The Nobel peace laureate has now been confined for more than 11 of the past 17 years, with her telephone line cut and no visitors allowed apart from her maid and doctor.
"In our view, until their constitution is ratified, she will not be released," said Sann Aung, a Bangkok-based leader of the government-in-exile set up after the junta ignored the 1990 election results.
"They are worried that she will be a threat to the National Convention and the referendum," he said, referring to the junta's constitution-drafting body which reconvenes for its last session in July.
The generals have promised a referendum on the new constitution and eventual elections, but refused to set a timetable. Critics call it a sham aimed at entrenching military control over Myanmar's 54 million people.
Sanctions imposed by the West have had little effect on the military, which has ruled Myanmar in various guises since 1962.

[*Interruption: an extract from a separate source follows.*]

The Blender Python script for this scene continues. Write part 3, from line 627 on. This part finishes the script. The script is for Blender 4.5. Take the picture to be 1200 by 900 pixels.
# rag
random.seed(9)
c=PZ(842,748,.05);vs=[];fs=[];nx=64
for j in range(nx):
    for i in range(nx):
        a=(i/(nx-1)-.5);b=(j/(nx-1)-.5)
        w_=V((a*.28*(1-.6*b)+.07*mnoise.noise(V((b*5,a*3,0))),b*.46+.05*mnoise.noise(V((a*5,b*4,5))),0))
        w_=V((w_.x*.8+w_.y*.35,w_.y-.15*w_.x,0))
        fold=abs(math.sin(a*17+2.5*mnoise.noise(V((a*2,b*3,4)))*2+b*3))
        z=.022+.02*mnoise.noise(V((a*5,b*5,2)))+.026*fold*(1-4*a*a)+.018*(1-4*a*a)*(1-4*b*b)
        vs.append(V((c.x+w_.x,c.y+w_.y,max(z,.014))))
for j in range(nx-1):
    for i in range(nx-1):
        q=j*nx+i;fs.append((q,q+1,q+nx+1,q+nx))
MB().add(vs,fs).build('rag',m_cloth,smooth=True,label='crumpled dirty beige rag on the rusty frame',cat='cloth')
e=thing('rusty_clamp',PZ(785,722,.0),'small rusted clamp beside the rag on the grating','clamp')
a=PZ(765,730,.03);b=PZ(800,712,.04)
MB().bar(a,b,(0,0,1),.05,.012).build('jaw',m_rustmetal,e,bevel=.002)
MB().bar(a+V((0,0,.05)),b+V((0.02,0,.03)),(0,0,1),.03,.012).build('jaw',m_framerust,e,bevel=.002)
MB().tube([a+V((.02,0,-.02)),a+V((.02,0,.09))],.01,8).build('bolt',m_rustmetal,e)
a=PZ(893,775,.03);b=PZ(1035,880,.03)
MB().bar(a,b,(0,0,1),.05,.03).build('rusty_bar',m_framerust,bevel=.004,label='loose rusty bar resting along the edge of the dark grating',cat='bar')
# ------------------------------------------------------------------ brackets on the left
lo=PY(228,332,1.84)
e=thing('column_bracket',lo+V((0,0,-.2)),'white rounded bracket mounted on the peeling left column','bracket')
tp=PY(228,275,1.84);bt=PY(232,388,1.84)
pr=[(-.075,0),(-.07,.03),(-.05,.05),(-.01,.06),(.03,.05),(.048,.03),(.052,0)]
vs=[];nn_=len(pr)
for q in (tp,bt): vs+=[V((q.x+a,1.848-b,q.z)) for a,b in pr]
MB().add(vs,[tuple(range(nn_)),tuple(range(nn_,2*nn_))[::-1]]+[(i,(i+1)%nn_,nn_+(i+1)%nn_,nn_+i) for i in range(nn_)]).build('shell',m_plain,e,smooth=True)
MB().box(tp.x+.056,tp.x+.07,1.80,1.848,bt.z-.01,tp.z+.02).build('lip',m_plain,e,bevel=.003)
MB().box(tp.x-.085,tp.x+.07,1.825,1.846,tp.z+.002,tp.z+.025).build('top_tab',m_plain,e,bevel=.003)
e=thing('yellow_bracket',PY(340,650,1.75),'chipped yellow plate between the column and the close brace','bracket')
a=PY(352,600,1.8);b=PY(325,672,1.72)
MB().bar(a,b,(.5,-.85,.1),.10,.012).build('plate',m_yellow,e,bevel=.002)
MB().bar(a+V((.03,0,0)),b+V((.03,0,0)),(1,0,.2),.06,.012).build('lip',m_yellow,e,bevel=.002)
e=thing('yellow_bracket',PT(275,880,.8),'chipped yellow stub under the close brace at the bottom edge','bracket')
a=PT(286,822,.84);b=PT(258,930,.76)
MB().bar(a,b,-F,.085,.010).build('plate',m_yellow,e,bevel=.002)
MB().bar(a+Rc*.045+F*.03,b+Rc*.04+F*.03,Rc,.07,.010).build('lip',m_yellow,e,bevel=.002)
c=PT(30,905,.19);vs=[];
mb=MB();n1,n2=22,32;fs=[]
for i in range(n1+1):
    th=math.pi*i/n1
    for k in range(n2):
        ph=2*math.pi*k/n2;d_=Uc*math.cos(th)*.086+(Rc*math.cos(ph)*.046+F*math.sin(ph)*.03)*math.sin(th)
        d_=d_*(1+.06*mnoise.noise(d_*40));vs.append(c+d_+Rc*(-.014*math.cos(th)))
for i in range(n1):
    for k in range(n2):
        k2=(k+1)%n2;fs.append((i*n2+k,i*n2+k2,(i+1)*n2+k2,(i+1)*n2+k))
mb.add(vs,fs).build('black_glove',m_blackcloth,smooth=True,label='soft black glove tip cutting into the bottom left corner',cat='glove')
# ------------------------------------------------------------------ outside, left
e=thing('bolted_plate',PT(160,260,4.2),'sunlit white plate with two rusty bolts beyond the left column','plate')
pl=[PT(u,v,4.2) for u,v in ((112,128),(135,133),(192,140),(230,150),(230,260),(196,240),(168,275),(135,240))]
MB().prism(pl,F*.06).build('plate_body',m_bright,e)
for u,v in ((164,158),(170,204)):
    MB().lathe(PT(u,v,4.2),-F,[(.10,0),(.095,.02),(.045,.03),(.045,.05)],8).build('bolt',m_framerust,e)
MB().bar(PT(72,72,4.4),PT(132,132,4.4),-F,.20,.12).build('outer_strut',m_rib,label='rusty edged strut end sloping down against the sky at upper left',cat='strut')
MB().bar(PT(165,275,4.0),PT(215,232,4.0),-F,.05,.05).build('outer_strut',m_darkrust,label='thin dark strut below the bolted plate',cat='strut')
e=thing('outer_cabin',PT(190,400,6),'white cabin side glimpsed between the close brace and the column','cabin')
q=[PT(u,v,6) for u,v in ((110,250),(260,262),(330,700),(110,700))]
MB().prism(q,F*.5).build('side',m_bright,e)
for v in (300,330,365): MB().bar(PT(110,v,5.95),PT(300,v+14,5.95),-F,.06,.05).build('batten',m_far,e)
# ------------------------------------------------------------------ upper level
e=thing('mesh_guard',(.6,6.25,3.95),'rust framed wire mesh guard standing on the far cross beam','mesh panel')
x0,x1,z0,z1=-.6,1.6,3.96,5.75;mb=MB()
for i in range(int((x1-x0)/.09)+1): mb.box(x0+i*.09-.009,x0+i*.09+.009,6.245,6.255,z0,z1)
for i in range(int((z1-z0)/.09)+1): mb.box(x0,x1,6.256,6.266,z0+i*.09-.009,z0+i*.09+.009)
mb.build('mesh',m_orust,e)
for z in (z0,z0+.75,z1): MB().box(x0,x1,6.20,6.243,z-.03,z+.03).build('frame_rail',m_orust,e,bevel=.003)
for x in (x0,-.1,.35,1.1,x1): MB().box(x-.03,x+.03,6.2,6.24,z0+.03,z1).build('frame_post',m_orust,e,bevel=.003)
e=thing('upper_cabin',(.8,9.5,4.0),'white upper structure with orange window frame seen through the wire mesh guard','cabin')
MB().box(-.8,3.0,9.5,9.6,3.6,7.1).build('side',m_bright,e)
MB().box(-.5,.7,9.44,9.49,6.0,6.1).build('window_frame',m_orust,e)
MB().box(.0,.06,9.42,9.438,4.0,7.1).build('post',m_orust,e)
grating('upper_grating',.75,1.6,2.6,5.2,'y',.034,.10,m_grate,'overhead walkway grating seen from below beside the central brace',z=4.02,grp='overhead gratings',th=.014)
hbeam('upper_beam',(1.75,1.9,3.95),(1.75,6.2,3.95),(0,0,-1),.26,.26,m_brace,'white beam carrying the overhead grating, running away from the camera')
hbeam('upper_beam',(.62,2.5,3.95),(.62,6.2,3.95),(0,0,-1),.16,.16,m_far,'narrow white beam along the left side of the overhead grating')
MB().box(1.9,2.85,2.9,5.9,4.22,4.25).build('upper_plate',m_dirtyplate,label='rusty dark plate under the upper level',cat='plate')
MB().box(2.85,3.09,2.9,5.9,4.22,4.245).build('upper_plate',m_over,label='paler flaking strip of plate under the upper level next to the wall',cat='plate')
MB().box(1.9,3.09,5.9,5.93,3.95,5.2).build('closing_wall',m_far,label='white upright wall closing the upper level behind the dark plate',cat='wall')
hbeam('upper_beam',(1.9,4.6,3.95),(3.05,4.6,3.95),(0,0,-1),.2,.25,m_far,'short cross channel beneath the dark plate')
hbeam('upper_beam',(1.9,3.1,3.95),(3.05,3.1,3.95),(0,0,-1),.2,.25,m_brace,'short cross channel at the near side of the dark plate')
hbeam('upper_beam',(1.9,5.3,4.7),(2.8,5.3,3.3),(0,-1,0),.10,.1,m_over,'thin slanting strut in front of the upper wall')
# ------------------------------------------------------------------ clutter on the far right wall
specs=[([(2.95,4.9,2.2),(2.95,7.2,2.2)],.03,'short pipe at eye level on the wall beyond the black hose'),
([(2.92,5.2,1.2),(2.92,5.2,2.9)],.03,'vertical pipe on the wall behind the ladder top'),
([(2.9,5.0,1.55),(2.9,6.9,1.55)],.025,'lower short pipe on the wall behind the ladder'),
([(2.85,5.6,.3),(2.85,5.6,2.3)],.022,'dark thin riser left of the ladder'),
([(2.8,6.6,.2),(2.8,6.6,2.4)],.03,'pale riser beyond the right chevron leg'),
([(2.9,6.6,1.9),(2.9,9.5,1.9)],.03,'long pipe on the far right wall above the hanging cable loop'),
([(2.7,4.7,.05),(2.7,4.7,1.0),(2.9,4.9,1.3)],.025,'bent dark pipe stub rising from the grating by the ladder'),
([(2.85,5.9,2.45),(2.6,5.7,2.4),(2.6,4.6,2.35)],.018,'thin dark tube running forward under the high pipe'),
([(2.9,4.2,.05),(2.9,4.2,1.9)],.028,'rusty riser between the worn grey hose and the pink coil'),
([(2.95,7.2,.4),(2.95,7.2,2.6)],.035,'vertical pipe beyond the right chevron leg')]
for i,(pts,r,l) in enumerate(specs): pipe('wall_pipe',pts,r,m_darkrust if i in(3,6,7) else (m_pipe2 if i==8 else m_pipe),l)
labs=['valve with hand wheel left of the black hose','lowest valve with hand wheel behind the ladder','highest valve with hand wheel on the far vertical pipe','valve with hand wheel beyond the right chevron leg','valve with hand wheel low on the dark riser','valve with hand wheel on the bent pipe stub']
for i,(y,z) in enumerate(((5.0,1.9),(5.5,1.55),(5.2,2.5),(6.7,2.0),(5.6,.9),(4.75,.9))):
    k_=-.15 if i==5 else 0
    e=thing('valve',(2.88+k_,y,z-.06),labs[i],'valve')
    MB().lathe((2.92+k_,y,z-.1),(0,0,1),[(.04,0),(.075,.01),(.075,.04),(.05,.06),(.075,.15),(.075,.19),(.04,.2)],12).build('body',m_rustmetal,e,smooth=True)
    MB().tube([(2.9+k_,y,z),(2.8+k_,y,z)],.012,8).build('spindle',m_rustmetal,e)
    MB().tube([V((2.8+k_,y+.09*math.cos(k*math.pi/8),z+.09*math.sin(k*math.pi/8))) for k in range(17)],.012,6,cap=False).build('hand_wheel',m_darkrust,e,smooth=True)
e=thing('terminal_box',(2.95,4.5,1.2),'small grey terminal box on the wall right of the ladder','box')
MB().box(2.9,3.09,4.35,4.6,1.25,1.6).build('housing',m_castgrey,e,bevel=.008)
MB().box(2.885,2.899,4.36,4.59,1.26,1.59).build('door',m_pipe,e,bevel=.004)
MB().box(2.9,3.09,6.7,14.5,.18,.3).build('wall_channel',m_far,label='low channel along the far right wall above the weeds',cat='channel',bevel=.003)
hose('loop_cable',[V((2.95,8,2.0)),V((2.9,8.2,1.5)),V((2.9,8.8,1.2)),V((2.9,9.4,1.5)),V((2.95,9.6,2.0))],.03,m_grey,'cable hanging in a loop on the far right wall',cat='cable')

But neither has the soft diplomacy employed by Myanmar's partners in the 10-member Association of South East Asian Nations (ASEAN), which has been embarrassed by the junta's intransigence.
"Today, Burma is the black sheep of ASEAN," Thailand's Nation newspaper said in an editorial. "As long as Aung San Suu Kyi remains incarcerated, ASEAN's reputation and the group's international standing will be tarnished."